Right-wing celebrities turned out for the rally including actor Ivan Okhlobystin, science fiction writer Sergei Lukyanenko, Lt. Gen. Leonid Ivashov and writer Vladislav Shurygin.
The demonstrators carried portraits of GRU Col. Igor Strelkov, defense-minister of the self-proclaimed “Donetsk People’s Republic”.
Money was collected at the rally to help the cause, but it wasn’t clear if it was only going to humanitarian relief. Kolenkin reported that organizations collecting money for humanitarian assistance are a variety of right-leaning environmental and consumer groups and parties: Zelyonaya Lenta, Moy Dvor, Russkaya Moskva, Drive2-Domodedovo, Opora Rossiya and Rodina, which have organized drop-off locations for food and first aid.
The leader of the head of the ill-named Liberal Democratic Party Vladimir Zhirinovsky, member of parliament was present of course, as was ultranationalist Aleksandr Dugin, advisor to Sergei Naryshkin, speaker of parliament, who is considered the founder of the “Russian Spring” ideology.
There’s now a Russian pop song by the group Kuba, “Rise, Donbass!” — the group was present at the rally to perform their song about “driving out the junta together” from Kiev.
Denis Pushilin, the “people’s prime minister” of the “Donetsk People’s Republic” who is visiting Moscow, reportedly spoke at the rally although a photo was not provided.

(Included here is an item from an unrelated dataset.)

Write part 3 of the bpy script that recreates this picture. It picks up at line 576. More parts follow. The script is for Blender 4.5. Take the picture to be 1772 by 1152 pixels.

Petro Getsko, “the people’s prime minister” of the self-proclaimed “Republic of Trans-Carpathian Rus” (which so far hasn’t taken over any buildings) said that Uzhgorod and adjacent areas would declare their autonomy in due course, that he was confident of support from Hungry, and that eventually the territories of Donbass and Trans-Carpathia would gain their autonomy.